Blue Horse, by The Be Good Tanyas
Suggested by Dreena Jane
Back in 1998, I saw Blade at the cinema.
If you’ve seen it, cast your mind back to the opening scene. It’s in a dance club, an urban concrete box with low ceiling and sprinkler pipes. There’s harsh strobing lights and pulsing industrial techno music. The dancefloor is crammed, claustrophobic, sweaty, as the camera pans around the mesmeric writhing mass of limbs.
The music reaches a peak, and the sprinklers kick in. They’re full of blood.
The crowd begin to frenzy. They’re vampires, ready to feed on any non-vampire clubbers that are in the building.
This is the best opening scene ever made, I thought, gripped, on the edge of my proverbial. This film is going to be INCREDIBLE.
*Morgan Freedman’s Voiceover* The film was not incredible. After such a brilliant start, Craig could only be disappointed from here on in.

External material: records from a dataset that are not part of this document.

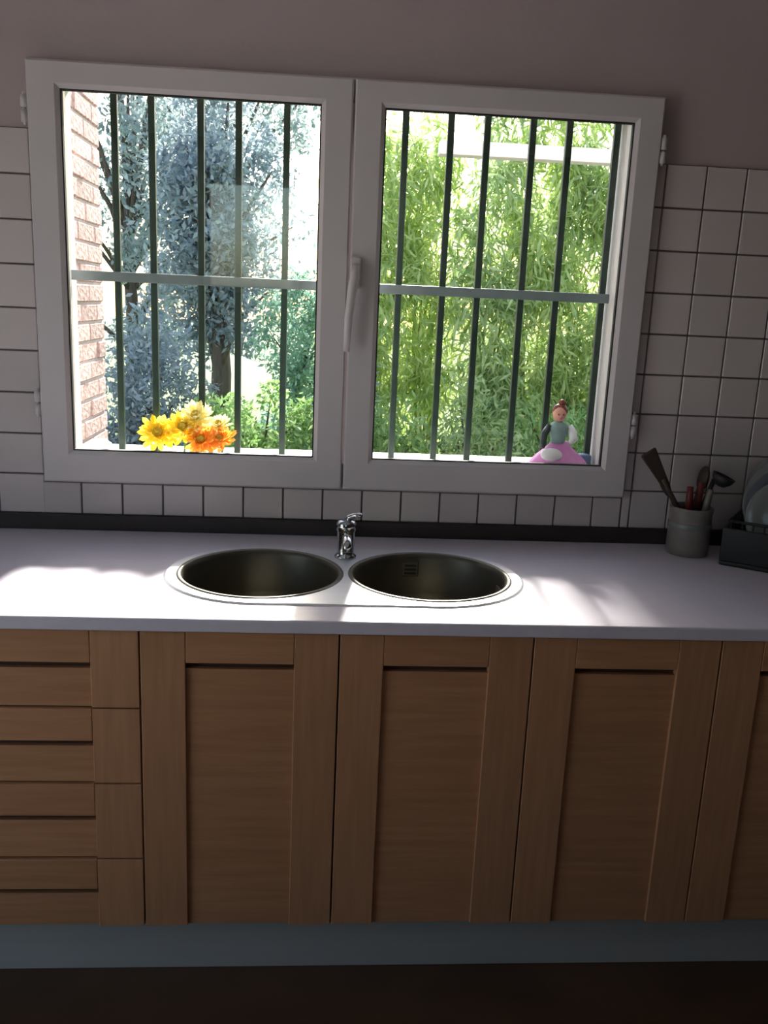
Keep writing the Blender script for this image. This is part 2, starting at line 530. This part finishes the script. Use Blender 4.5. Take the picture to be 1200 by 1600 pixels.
# single-lever mixer tap between the bowls, spout towards the room
tap = tag(empty('mixer_tap', (.709, -.228, ZF)), 'small chrome mixer tap with a top lever between the sink bowls', 'tap')
lathe('body', [(.0, 0), (.027, 0), (.027, .005), (.022, .009), (.0205, .012), (.022, .066), (.024, .070), (.024, .086), (.020, .093), (0, .095)], 'chrome', tap, n=28)
bm = bmesh.new()
add_tube(bm, [(0, -.012, .052), (0, -.045, .062), (0, -.085, .066), (0, -.112, .060), (0, -.118, .046)], [.0125, .0125, .012, .0115, .011], 14)
fin('spout', bm, 'chrome', tap, True)
bm = bmesh.new()
add_tube(bm, [(0, 0, .088), (.008, -.006, .103), (.022, -.016, .110), (.034, -.024, .111)], [.010, .0085, .007, .0065], 12)
fin('lever', bm, 'chrome', tap, True)

# ------------------------------------------------------------------ base cabinets
ZD0, ZD1 = .151, .822
FY = YD+.015                                      # front plane of doors
RAIL, STILE, GRV = .066, .088, .014
def front(parent, name, x0, x1, z0, z1, rail, stl=STILE):
    """shaker front: recessed board, two stiles, a top rail with a finger groove below it"""
    g = .0016
    x0 += g; x1 -= g; z0 += g; z1 -= g
    d = box(name, x0+stl-.004, x1-stl+.004, FY+.007, FY+.019, z0, z1-rail-GRV, 'oak_h', parent, .0006, 1)
    box('stile', x0, x0+stl, FY, FY+.021, z0, z1, 'oak_v', d, .0012, 1)
    box('stile', x1-stl, x1, FY, FY+.021, z0, z1, 'oak_v', d, .0012, 1)
    box('rail', x0+stl+.0006, x1-stl-.0006, FY, FY+.021, z1-rail, z1, 'oak_h', d, .0012, 1)
    box('groove_shade', x0+stl-.001, x1-stl+.001, FY+.019, FY+.021, z1-rail-GRV-.003, z1-rail+.003, 'groove', d)
    return d
def cabinet(name, x0, x1, label):
    c = tag(empty(name), label, 'cabinet', 'base cabinets under the worktop')
    bm = bmesh.new()
    t = .016
    for b in ((x0+.001, x0+t, FY+.022, -.03, ZD0-.01, ZT-.029), (x1-t, x1-.001, FY+.022, -.03, ZD0-.01, ZT-.029),
              (x0+t, x1-t, FY+.022, -.03, ZD0-.01, ZD0+.006), (x0+t, x1-t, -.04, -.03, ZD0+.006, ZT-.03)):
        add_box(bm, *b)
    fin('body', bm, 'carcass', c)
    return c
D0, DW = .2957, .3944
c = cabinet('drawer_cabinet', D0-.60, D0, 'oak base cabinet with four drawer fronts, left of the sink cabinet')
zs = [ZD1, .655, .488, .314, ZD0]
for k in range(4):
    front(c, 'drawer', D0-.60, D0, zs[k+1], zs[k], [.068, .070, .072, .070][k], .094)
c = cabinet('sink_cabinet', D0, D0+2*DW, 'wide oak base cabinet with two doors below the sink')
front(c, 'door', D0, D0+DW, ZD0, ZD1, RAIL)
front(c, 'door', D0+DW, D0+2*DW, ZD0, ZD1, RAIL)
c = cabinet('door_cabinet', D0+2*DW, D0+3*DW, 'single-door oak base cabinet, right of the sink cabinet')
front(c, 'door', D0+2*DW, D0+3*DW, ZD0, ZD1, RAIL)
c = cabinet('corner_cabinet', D0+3*DW, XR-.02, 'dark oak end cabinet at the right edge, below the dish rack')
front(c, 'door', D0+3*DW, D0+3*DW+.45, ZD0, ZD1, RAIL)
front(c, 'door', D0+3*DW+.45, XR-.02, ZD0, ZD1, RAIL)
c = cabinet('wide_cabinet', XL+.02, D0-.60, 'oak base cabinet with two doors, left of the drawers')
front(c, 'door', XL+.02, (XL+D0-.58)/2, ZD0, ZD1, RAIL)
front(c, 'door', (XL+D0-.58)/2, D0-.60, ZD0, ZD1, RAIL)
tag(box('baseboard_back', XL+.02, XR-.02, YD+.072, YD+.088, 0.0, ZD0-.012, 'plinth', bev=.001), 'grey metallic plinth below the oak cabinets', kind='structure')

# ------------------------------------------------------------------ utensil jar and utensils
UX, UY = 1.622, -.100
jar = tag(empty('utensil_jar', (UX, UY, ZT)), 'grey white ceramic jar holding kitchen utensils by the wall', 'jar')
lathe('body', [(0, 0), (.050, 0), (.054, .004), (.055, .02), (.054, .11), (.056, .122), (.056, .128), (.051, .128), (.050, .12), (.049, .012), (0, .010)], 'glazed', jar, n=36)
bm = bmesh.new()
add_lathe(bm, [(.0548, .072), (.0562, .076), (.0562, .084), (.0545, .088)], n=36)
fin('band', bm, 'china', jar, True)
def utensil(name, foot, tip, label, cat, builder):
    """handle from foot (inside jar) to tip, in jar coordinates"""
    f = Vector(foot) + Vector((UX, UY, ZT)); t = Vector(tip) + Vector((UX, UY, ZT))
    o = empty(name, f)
    o.rotation_euler = (t-f).to_track_quat('Z', 'Y').to_euler()
    tag(o, label, cat, 'utensils in the jar')
    builder(o, (t-f).length)
    return o
def spat(o, L):
    tube('handle', [(0, 0, 0), (0, 0, L*.5), (0, 0, L*.72)], [.006, .007, .007], 'wood_spoon', o)
    bm = bmesh.new(); add_box(bm, -.004, .004, -.022, .022, L*.62, L, .004, 2)
    for v in bm.verts:
        if v.co.z < L*.72: v.co.y *= .45
    fin('blade', bm, 'wood_spoon', o)
def spoon(m):
    def f(o, L):
        tube('handle', [(0, 0, 0), (0, 0, L*.5), (0, 0, L*.78)], [.005, .0055, .006], m, o)
        ball('bowl', (0, -.004, L*.87), .024, .010, .035, m, o)
    return f
def ladle(o, L):
    tube('handle', [(0, 0, 0), (0, 0, L*.6), (0, .006, L*.85)], [.0055, .006, .006], 'black_plastic', o)
    lathe('bowl', [(0, -.030), (.014, -.027), (.026, -.014), (.031, 0), (.029, 0), (.024, -.013), (0, -.026)], 'black_plastic', o, (0, -.012, L*.93), 20)
def knife(m):
    def f(o, L):
        tube('handle', [(0, 0, L*.60), (0, 0, L*.8), (0, 0, L)], [.008, .0095, .008], m, o)
        bm = bmesh.new(); add_box(bm, -.007, .007, -.001, .001, 0, L*.62); fin('blade', bm, 'steel_tool', o)
    return f
utensil('wooden_spatula', (.030, -.005, .016), (-.140, -.012, .272), 'dark wooden spatula leaning far left out of the utensil jar', 'spatula', spat)
utensil('ladle', (-.02, .01, .016), (.062, -.02, .235), 'black ladle leaning right in the utensil jar', 'ladle', ladle)
utensil('serving_spoon', (.02, .012, .016), (-.085, .01, .205), 'black serving spoon leaning left in the utensil jar', 'spoon', spoon('black_plastic'))
utensil('table_knife', (-.012, -.02, .016), (-.022, -.026, .185), 'knife with a red handle near the front of the utensil jar', 'knife', knife('red_plastic'))
utensil('table_knife', (.005, .0, .016), (.012, -.014, .195), 'upright knife with a dark red handle in the middle of the utensil jar', 'knife', knife('red_plastic'))
utensil('paring_knife', (.012, -.022, .016), (.030, -.032, .18), 'small knife with a cream handle at the right of the utensil jar', 'knife', knife('cream_plastic'))
utensil('whisk_spoon', (.0, .026, .016), (.035, .030, .225), 'dark wooden spoon standing at the back of the utensil jar', 'spoon', spoon('wood_spoon'))

# ------------------------------------------------------------------ dish rack with plates
rk = tag(empty('dish_rack', (1.89, -.232, ZT), R(-36)), 'black dish drainer rack standing in the right corner of the worktop', 'dish rack')
RW, RD, RH = .20, .11, .115
bm = bmesh.new()
add_box(bm, -RW, RW, -RD, RD, .0, .012, .004, 2)
for b in ((-RW, RW, -RD, -RD+.008), (-RW, RW, RD-.008, RD), (-RW, -RW+.008, -RD+.008, RD-.008), (RW-.008, RW, -RD+.008, RD-.008)):
    add_box(bm, b[0], b[1], b[2], b[3], .012, .098, .002, 1)
fin('tray', bm, 'black_plastic', rk)
def rr(z, w=RW-.012, d=RD-.012): return [(-w, -d, z), (w, -d, z), (w, d, z), (-w, d, z), (-w, -d, z)]
for z in (.05, RH):
    bm = bmesh.new()
    q = rr(z)
    for k in range(4): add_tube(bm, [q[k], q[k+1]], .0038, 8)
    fin('wire_hoop', bm, 'black_plastic', rk, True)
bm = bmesh.new()
for k in range(15):
    x = -RW+.018 + k*(2*RW-.036)/14
    add_tube(bm, [(x, -RD+.012, RH), (x, -RD+.016, .03), (x, RD-.016, .03), (x, RD-.012, RH)], .0024, 6)
for k in range(1, 7):
    y = -RD + k*2*RD/7
    for s in (-1, 1):
        add_tube(bm, [(s*(RW-.012), y, RH), (s*(RW-.012), y, .03)], .0024, 6)
fin('wires', bm, 'black_plastic', rk, True)
plate_prof = [(0, 0), (.075, 0), (.082, .003), (.124, .018), (.128, .021), (.124, .0215), (.081, .0065), (.074, .004), (0, .004)]
me0 = None
PL = ['largest white plate, rearmost in the dish rack', 'white plate standing second from the back in the dish rack', 'pale blue plate standing third from the back in the dish rack', 'small white plate, frontmost in the dish rack']
for k in range(4):
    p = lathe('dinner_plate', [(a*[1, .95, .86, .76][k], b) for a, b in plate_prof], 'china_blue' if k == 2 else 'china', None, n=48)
    tag(p, PL[k], 'plate', 'plates in the dish rack')
    loc = Matrix.Translation((1.89, -.232, ZT)) @ Matrix.Rotation(R(-36), 4, 'Z')
    p.matrix_world = loc @ Matrix.Translation((-.060, .062-.040*k, .036+.128*[1, .95, .86, .76][k])) @ Matrix.Rotation(R(80), 4, 'X')

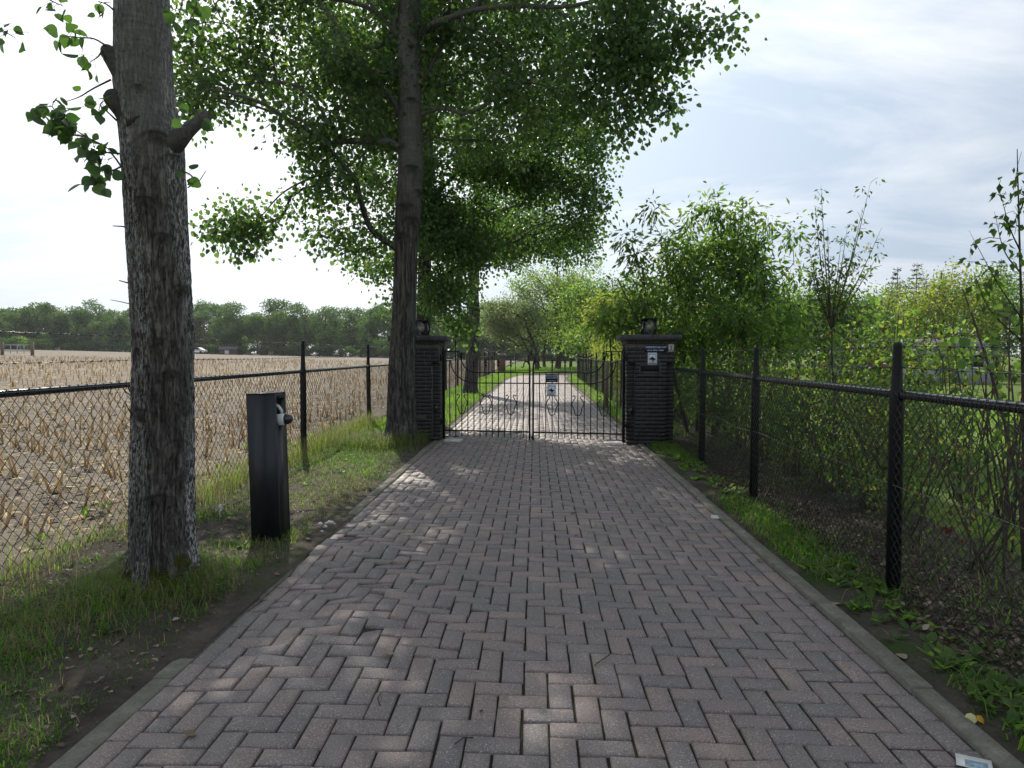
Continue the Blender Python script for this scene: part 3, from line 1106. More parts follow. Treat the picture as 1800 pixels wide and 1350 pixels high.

Similarly, Blue Horse starts with a sweet shuffling bang. The Littlest Birds is a fantastic song, bluegrass-tinged folk with a resonant message, underscored with picked guitar, mandolin, banjo and what appears to be washboard percussion. The triple vocals harmonise well, despite there being distinct styles at play, from a good-natured smoky country to a perching indie pixie tone. They sit together in complementary layers, and the song is sweeter for it.
Unfortunately, after such a strong opener, the rest of the album fails to reclaim such giddy heights. The following song, Broken Telephone, is a much more straightforward country ballad, sung with a southern drawl over first a single guitar and then a Hawaiian slide and brush drumming. There’s nothing wrong with it, as it’s dynamic and heartfelt and true… it’s just a little less interesting than the track that precedes it.
So many of the tracks fall into this downbeat country mould. Lakes of Pontchartrain, Dogsong (AKA Sleep Dog Lullaby), Don’t You Fall and more, all doing their best to wring every drip of emotion from your trailer park pickup truck rodeo clown heart. Again, they’re fine, but they feel like stock images, cut and paste stickers from the Dollywood Commemorative Brochure.
There are a few more highlights, but nothing to match the standout My Littlest Birds. Up Against the Wall begins a run of three songs that bring the album home with style. Oh Suzannah is a fresh take on the Stephen Foster classic, and Light Enough to travel picks up the pace just enough to sign off with a smile. I suppose you’d expect the band to end things on a high, but their efforts still don’t quite reach those of The Littlest Birds.
Just like with Blade, I found myself very excited after Blue Horse’s introductory gambit, only to feel that the band had left the door open after track one and watched their steed bolt into the night. From an initial 8, Blue Horse drops to a medium 6/10, leaving a slightly bitter yearning for what could have been.